For me: the moment in LOTR when you see Merry and Pippin starting to get surrounded by the Uruk Hai and you see Boromir appear in slow motion. I tear up literally any time and any place I see that scene. Walking past Suncoast in the mall…at a party. You name it. My heart starts racing when Lurtz levels his arrow at the kneeling Boromir and Aragorn then body checks him. I almost cheer every time.

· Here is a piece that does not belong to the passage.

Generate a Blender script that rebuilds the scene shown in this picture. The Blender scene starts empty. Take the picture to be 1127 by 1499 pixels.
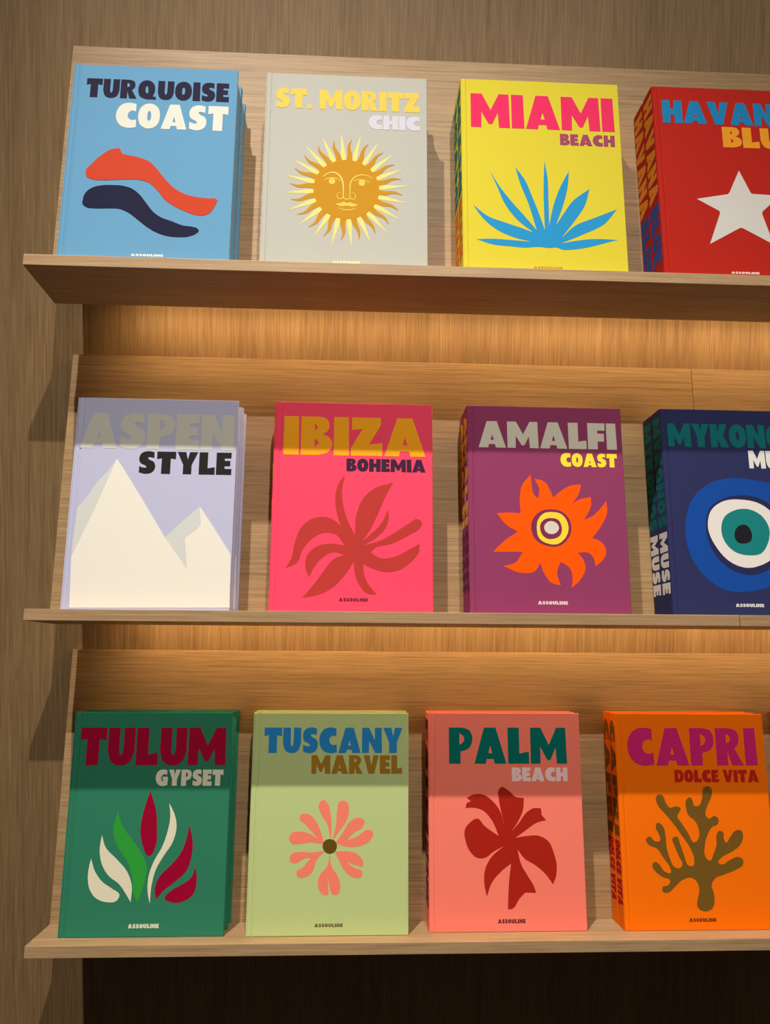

As a kid the last scene in Son of Godzilla (I kid you not) used to make me cry. The island Godzilla and his son are on is being covered in snow and frozen. Godzilla is walking away (apparently to get off the island before he freezes) His son is following behind but can’t keep up. He calls after Big G, but Godzilla doesn’t turn around. Finally Minya (Godzilla Jr.) collapses in the snow. Godzilla returns and puts his arms around his son and the camera trucks out as you see them covered in snow and ice.

Please

All these scenes are nothing compared to:
[Mother] Quick to the thicket! Run! Faster, faster! Don’t look back!

(BLAM!)
[Bambi](after reaching their den) We made it mother! Mother?
(Bambi wanders through the snow in the dark forrest) Mother! Mother!
Mother!

[Great Stag of the Forrest] Your mother can’t be with you any more.

Then try the end of Ol’ Yeller.

The end of The Iron Giant: “SUUUUUUUPPEERRR MMAAANNN!!”

Well, it SHOULD have been the end. Then they attached the bogus ending that the movie actually has.